Location: Cushing OK
14,539 posts, read 21,259,715 times
Reputation: 16939
Quote:
Originally Posted by DRob4JC View Post
How can they win when there is no technology or system to supply energy on a mass scale?

The only possibility of running out of oil is when it is used faster than the earth creates it.

The earth is always creating oil. Do the Saudis ever talk of running out of oil?
First, we need to recognize the need to create a technology which will utilize solar and wind power. Assuming oil will continue to be here so we don't need to won't make that happen.

And what we pump out of the ground is the remaines of forests what grew during the age of dinosaures. The earth does not mass produce it. Wells are not going deeper and deeper to find it and beyond a certain point, the cost is going to exceed the value.

As for the Saudis, they have never acknowleged what their reserves are, but others have suggested they don't have as much as they like to claim. Since without oil its just a windy desert with a lot of poverty they wouldn't want to be spreading the word that they will eventually not hold any sway on the rest of the world.

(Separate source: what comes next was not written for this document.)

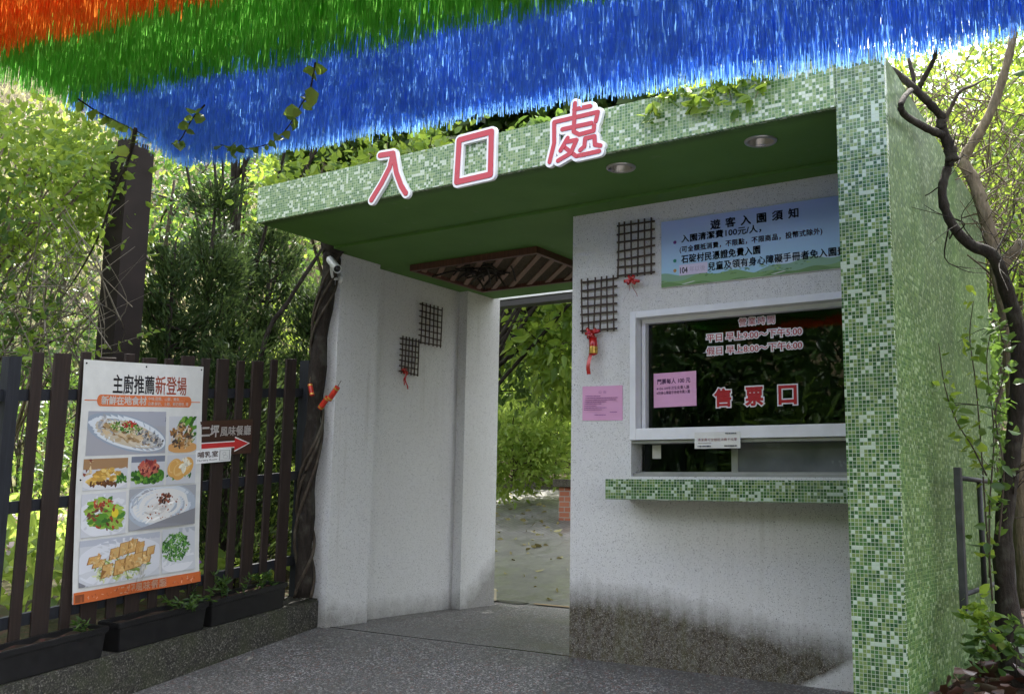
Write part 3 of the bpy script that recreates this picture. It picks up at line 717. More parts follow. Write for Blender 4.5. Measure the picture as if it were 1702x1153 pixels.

What if every house was installed with solar on the roof, and it was hooked into a grid. I'll bet there would in the end by power to spare but the cost of installing it in the first place is so high. Make alternative means cheap enough and you'd see a different picture.

The cost of recovering any sort of resourse and the quality which determins its use is in the end the limiting factor to its viability. This will come with oil before its all 'gone'.